§ **SUPPLIED INFORMATION**
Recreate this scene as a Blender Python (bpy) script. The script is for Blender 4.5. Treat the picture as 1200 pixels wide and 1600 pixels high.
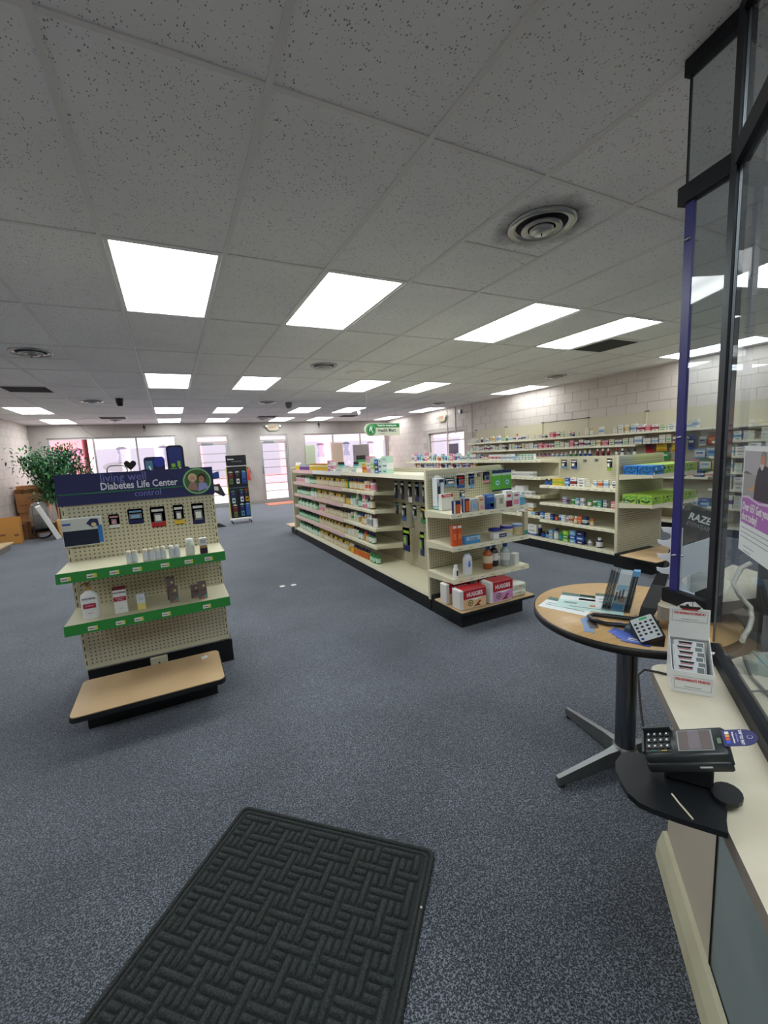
import bpy, math, random
from math import sin, cos, pi, radians
from mathutils import Matrix, Vector

# ---------------------------------------------------------------- clean
for _o in list(bpy.data.objects):
    bpy.data.objects.remove(_o, do_unlink=True)
SC = bpy.context.scene
COL = SC.collection
R = random.Random(7)

# ---------------------------------------------------------------- camera
YAW, PITCH, ROLL = .4596, .1379, .0524
CAMX, CAMY, CAMZ = .1993, -.2778, 1.4
_s, _c = sin(YAW), cos(YAW); _sp, _cp = sin(PITCH), cos(PITCH); _sr, _cr = sin(ROLL), cos(ROLL)
_fwd = Vector((_s*_cp, _c*_cp, -_sp)); _u1 = Vector((_sp*_s, _sp*_c, _cp)); _r0 = Vector((_c, -_s, 0))
_right = _cr*_r0 - _sr*_u1; _up = _sr*_r0 + _cr*_u1
cam = bpy.data.objects.new('camera', bpy.data.cameras.new('camera'))
COL.objects.link(cam)
_m = Matrix((_right, _up, -_fwd)).transposed().to_4x4()
_m.translation = Vector((CAMX, CAMY, CAMZ))
cam.matrix_world = _m
cam.data.sensor_fit = 'VERTICAL'; cam.data.sensor_height = 36.0; cam.data.lens = 659.4/1600*36
cam.data.clip_start = .02; cam.data.clip_end = 200
SC.camera = cam

# ---------------------------------------------------------------- world, exposure
W = bpy.data.worlds.new('overcast_sky'); SC.world = W; W.use_nodes = True
_bg = W.node_tree.nodes['Background']
_bg.inputs[0].default_value = (1.0, .955, .965, 1); _bg.inputs[1].default_value = 4.0
SC.view_settings.view_transform = 'Standard'; SC.view_settings.look = 'None'
SC.view_settings.gamma = 1.0; SC.view_settings.use_curve_mapping = False
SC.view_settings.exposure = 0.12
LAMP = 10.0          # radiance of the troffer diffusers

# ---------------------------------------------------------------- materials
def lin(c):
    c = c/255.0
    return c/12.92 if c <= .04045 else ((c+.055)/1.055)**2.4
def rgb(c): return (lin(c[0]), lin(c[1]), lin(c[2]), 1)
MC = {}
def mat(c, rough=.55, metal=0, alpha=None, emit=0, spec=.5, name=None):
    key = (c, rough, metal, alpha, emit, spec, name)
    if key in MC: return MC[key]
    m = bpy.data.materials.new(name or 'paint_%02x%02x%02x' % c); m.use_nodes = True
    b = m.node_tree.nodes['Principled BSDF']
    b.inputs['Base Color'].default_value = rgb(c)
    b.inputs['Roughness'].default_value = rough; b.inputs['Metallic'].default_value = metal
    b.inputs['Specular IOR Level'].default_value = spec
    if emit:
        b.inputs['Emission Color'].default_value = rgb(c); b.inputs['Emission Strength'].default_value = emit
    if alpha is not None: b.inputs['Alpha'].default_value = alpha
    MC[key] = m; return m
class NT:
    def __init__(s, m): s.t = m.node_tree; s.n = m.node_tree.nodes; s.l = m.node_tree.links; s.b = s.n.get('Principled BSDF')
    def new(s, t, **k):
        n = s.n.new(t)
        for a, v in k.items(): setattr(n, a, v)
        return n
    def link(s, a, b): s.l.new(a, b)
    def math(s, op, a, b=None):
        n = s.new('ShaderNodeMath', operation=op)
        for i, v in enumerate((a, b)):
            if v is None: continue
            if isinstance(v, (int, float)): n.inputs[i].default_value = v
            else: s.link(v, n.inputs[i])
        return n.outputs[0]
    def ramp(s, fac, stops):
        n = s.new('ShaderNodeValToRGB'); e = n.color_ramp.elements
        while len(e) < len(stops): e.new(.5)
        for i, (p, c) in enumerate(stops): e[i].position = p; e[i].color = c
        s.link(fac, n.inputs[0]); return n.outputs[0]
    def pos(s, kind='world'):
        if kind == 'world': return s.new('ShaderNodeNewGeometry').outputs['Position']
        return s.new('ShaderNodeTexCoord').outputs['Object']
def noisy(c1, c2, scale, rough=.6, bump=0, kind='world', name='mottled', detail=3, stretch=None, metal=0, lo=.35, hi=.65, spec=.5, bscale=None):
    m = bpy.data.materials.new(name); m.use_nodes = True; t = NT(m)
    p = t.pos(kind)
    if stretch:
        mp = t.new('ShaderNodeMapping'); mp.inputs['Scale'].default_value = stretch; t.link(p, mp.inputs[0]); p = mp.outputs[0]
    n = t.new('ShaderNodeTexNoise'); n.inputs['Scale'].default_value = scale; n.inputs['Detail'].default_value = detail
    t.link(p, n.inputs['Vector'])
    t.link(t.ramp(n.outputs[0], [(lo, rgb(c1)), (hi, rgb(c2))]), t.b.inputs['Base Color'])
    t.b.inputs['Roughness'].default_value = rough; t.b.inputs['Metallic'].default_value = metal
    t.b.inputs['Specular IOR Level'].default_value = spec
    if bump:
        n2 = n
        if bscale:
            n2 = t.new('ShaderNodeTexNoise'); n2.inputs['Scale'].default_value = bscale; t.link(p, n2.inputs['Vector'])
        b = t.new('ShaderNodeBump'); b.inputs['Strength'].default_value = bump; b.inputs['Distance'].default_value = .003
        t.link(n2.outputs[0], b.inputs['Height']); t.link(b.outputs[0], t.b.inputs['Normal'])
    return m
def pegboard(c, dark, ax, see=False, pitch=.0236, rad=.19, name='pegboard'):
    m = bpy.data.materials.new(name); m.use_nodes = True; t = NT(m)
    sx = t.new('ShaderNodeSeparateXYZ'); t.link(t.pos('obj'), sx.inputs[0])
    def f(o):
        return t.math('SUBTRACT', t.math('FRACT', t.math('DIVIDE', t.math('ADD', o, 50*pitch), pitch)), .5)
    a = f(sx.outputs[ax]); b = f(sx.outputs[2])
    r2 = t.math('ADD', t.math('MULTIPLY', a, a), t.math('MULTIPLY', b, b))
    hole = t.math('LESS_THAN', r2, rad*rad)
    mx = t.new('ShaderNodeMix', data_type='RGBA')
    t.link(hole, mx.inputs[0]); mx.inputs[6].default_value = rgb(c); mx.inputs[7].default_value = rgb(dark)
    t.link(mx.outputs[2], t.b.inputs['Base Color']); t.b.inputs['Roughness'].default_value = .5
    if see: t.link(t.math('SUBTRACT', 1.0, hole), t.b.inputs['Alpha'])
    return m
def glassy(c=(235, 240, 240), gloss=.07, rough=.02, name='clear_glass', haze=0.0):
    m = bpy.data.materials.new(name); m.use_nodes = True; t = NT(m); t.n.remove(t.b)
    tr = t.new('ShaderNodeBsdfTransparent'); tr.inputs[0].default_value = rgb(c)
    gl = t.new('ShaderNodeBsdfGlossy'); gl.inputs['Roughness'].default_value = rough
    fr = t.new('ShaderNodeFresnel'); fr.inputs[0].default_value = 1.45
    mx = t.new('ShaderNodeMixShader')
    bf = t.new('ShaderNodeNewGeometry').outputs['Backfacing']
    k = t.math('MULTIPLY', t.math('ADD', t.math('MULTIPLY', fr.outputs[0], .55), gloss*.3), t.math('SUBTRACT', 1.0, bf))
    t.link(k, mx.inputs[0]); t.link(tr.outputs[0], mx.inputs[1]); t.link(gl.outputs[0], mx.inputs[2])
    out = mx
    if haze:
        df = t.new('ShaderNodeBsdfDiffuse'); df.inputs[0].default_value = (.8, .82, .85, 1)
        m2 = t.new('ShaderNodeMixShader'); m2.inputs[0].default_value = haze
        t.link(mx.outputs[0], m2.inputs[1]); t.link(df.outputs[0], m2.inputs[2]); out = m2
    t.link(out.outputs[0], t.n['Material Output'].inputs[0]); return m

# ---------------------------------------------------------------- mesh builder
class MB:
    def __init__(s): s.v = []; s.f = []; s.mi = []; s.sm = []; s.mats = []
    def m(s, mt):
        if mt not in s.mats: s.mats.append(mt)
        return s.mats.index(mt)
    def add(s, vs, fs, mt, smooth=False):
        o = len(s.v); i = s.m(mt); s.v += [tuple(v) for v in vs]
        for f in fs: s.f.append(tuple(o+k for k in f)); s.mi.append(i); s.sm.append(smooth)
        return s
    def box(s, x0, x1, y0, y1, z0, z1, mt):
        v = [(x, y, z) for z in (z0, z1) for y in (y0, y1) for x in (x0, x1)]
        return s.add(v, [(0, 2, 3, 1), (4, 5, 7, 6), (0, 1, 5, 4), (2, 6, 7, 3), (0, 4, 6, 2), (1, 3, 7, 5)], mt)
    def obox(s, c, u, w, h, a, b, d, mt):     # oriented box: centre c, axes u,w,h (vectors), half sizes a,b,d
        c, u, w, h = Vector(c), Vector(u).normalized(), Vector(w).normalized(), Vector(h).normalized()
        v = [c + u*a*i + w*b*j + h*d*k for k in (-1, 1) for j in (-1, 1) for i in (-1, 1)]
        return s.add(v, [(0, 2, 3, 1), (4, 5, 7, 6), (0, 1, 5, 4), (2, 6, 7, 3), (0, 4, 6, 2), (1, 3, 7, 5)], mt)
    def cbox(s, x0, x1, y0, y1, z0, z1, c, mt, smooth=False):   # chamfered box
        v = []; idx = {}
        for i, x in enumerate((x0, x1)):
            for j, y in enumerate((y0, y1)):
                for k, z in enumerate((z0, z1)):
                    dx, dy, dz = (c, -c)[i], (c, -c)[j], (c, -c)[k]
                    for a, p in enumerate(((x, y+dy, z+dz), (x+dx, y, z+dz), (x+dx, y+dy, z))):
                        idx[i, j, k, a] = len(v); v.append(p)
        F = []
        def q(a, l): F.append(tuple(idx[(*t, a)] for t in l))
        q(0, [(0, 0, 0), (0, 0, 1), (0, 1, 1), (0, 1, 0)]); q(0, [(1, 0, 0), (1, 1, 0), (1, 1, 1), (1, 0, 1)])
        q(1, [(0, 0, 0), (1, 0, 0), (1, 0, 1), (0, 0, 1)]); q(1, [(0, 1, 0), (0, 1, 1), (1, 1, 1), (1, 1, 0)])
        q(2, [(0, 0, 0), (0, 1, 0), (1, 1, 0), (1, 0, 0)]); q(2, [(0, 0, 1), (1, 0, 1), (1, 1, 1), (0, 1, 1)])
        for a, b, ax in ((1, 2, 0), (0, 2, 1), (0, 1, 2)):
            for p in (0, 1):
                for r in (0, 1):
                    t0 = [0, 0, 0]; t1 = [0, 0, 0]; o = [k for k in range(3) if k != ax]
                    t0[o[0]] = t1[o[0]] = p; t0[o[1]] = t1[o[1]] = r; t1[ax] = 1
                    F.append((idx[(*t0, a)], idx[(*t1, a)], idx[(*t1, b)], idx[(*t0, b)]))
        for i in (0, 1):
            for j in (0, 1):
                for k in (0, 1): F.append((idx[i, j, k, 0], idx[i, j, k, 1], idx[i, j, k, 2]))
        s.add(v, F, mt, smooth); s.fixn = True; return s
    def prism(s, poly, z0, z1, mt, top=None, smooth=False):
        n = len(poly)
        s.add([(x, y, z0) for x, y in poly], [tuple(range(n))[::-1]], mt)
        s.add([(x, y, z1) for x, y in poly], [tuple(range(n))], top or mt)
        s.add([(x, y, z) for z in (z0, z1) for x, y in poly], [(i, (i+1) % n, n+(i+1) % n, n+i) for i in range(n)], mt, smooth)
        return s
    def extr(s, poly, d, mt, ax='y', y0=0, smooth=False):   # poly in (x,z) extruded along y
        n = len(poly)
        s.add([(x, y0, z) for x, z in poly], [tuple(range(n))], mt)
        s.add([(x, y0+d, z) for x, z in poly], [tuple(range(n))[::-1]], mt)
        s.add([(x, y, z) for y in (y0, y0+d) for x, z in poly], [((i+1) % n, i, n+i, n+(i+1) % n) for i in range(n)], mt, smooth)
        return s
    def lathe(s, prof, mt, seg=16, c=(0, 0, 0), sx=1, sy=1, smooth=True, axis='z', cap=True):
        v = []; f = []
        for r, z in prof:
            for k in range(seg):
                a = 2*pi*k/seg; x, y = r*cos(a)*sx, r*sin(a)*sy
                p = (x, y, z) if axis == 'z' else ((x, -z, y) if axis == 'y' else (z, x, y))
                v.append((p[0]+c[0], p[1]+c[1], p[2]+c[2]))
        for i in range(len(prof)-1):
            for k in range(seg):
                f.append((i*seg+k, i*seg+(k+1) % seg, (i+1)*seg+(k+1) % seg, (i+1)*seg+k))
        s.add(v, f, mt, smooth)
        if cap:
            n = len(prof)-1
            if prof[0][0] > 1e-6: s.add(v[:seg], [tuple(range(seg))[::-1]], mt)
            if prof[n][0] > 1e-6: s.add(v[n*seg:], [tuple(range(seg))], mt)
        return s
    def tube(s, pts, r, mt, seg=8, closed=False):
        pts = [Vector(p) for p in pts]; n = len(pts); v = []; f = []
        up = Vector((.13, .21, .97))
        for i, p in enumerate(pts):
            if closed: d = pts[(i+1) % n]-pts[i-1]
            else: d = pts[min(i+1, n-1)]-pts[max(i-1, 0)]
            d.normalize(); a = d.cross(up)
            if a.length < .05: a = d.cross(Vector((1, 0, 0)))
            a.normalize(); b = d.cross(a).normalized()
            rr = r[i] if isinstance(r, (list, tuple)) else r
            for k in range(seg): v.append(p + a*cos(2*pi*k/seg)*rr + b*sin(2*pi*k/seg)*rr)
        m = n if closed else n-1
        for i in range(m):
            j = (i+1) % n
            for k in range(seg): f.append((i*seg+k, i*seg+(k+1) % seg, j*seg+(k+1) % seg, j*seg+k))
        s.add(v, f, mt, True)
        if not closed:
            s.add(v[:seg], [tuple(range(seg))[::-1]], mt); s.add(v[-seg:], [tuple(range(seg))], mt)
        return s
    def quad(s, a, b, c, d, mt): return s.add([a, b, c, d], [(0, 1, 2, 3)], mt)
    def xf(s, M, start=0):
        s.v = s.v[:start] + [tuple(M @ Vector(p)) for p in s.v[start:]]; return s
    def mesh(s, name):
        me = bpy.data.meshes.new(name); me.from_pydata(s.v, [], s.f)
        for m in s.mats: me.materials.append(m)
        me.polygons.foreach_set('material_index', s.mi); me.polygons.foreach_set('use_smooth', s.sm)
        if getattr(s, 'fixn', False):
            import bmesh
            b = bmesh.new(); b.from_mesh(me); bmesh.ops.recalc_face_normals(b, faces=b.faces); b.to_mesh(me); b.free()
        me.update(); return me
    def build(s, name, parent=None, loc=(0, 0, 0), rz=0):
        return link(name, s.mesh(name), parent, loc, rz)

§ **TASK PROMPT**
From the listing, copy each line containing the word "scene".

§ **RESPONSE**
Recreate this scene as a Blender Python (bpy) script. The script is for Blender 4.5. Treat the picture as 1200 pixels wide and 1600 pixels high.
SC = bpy.context.scene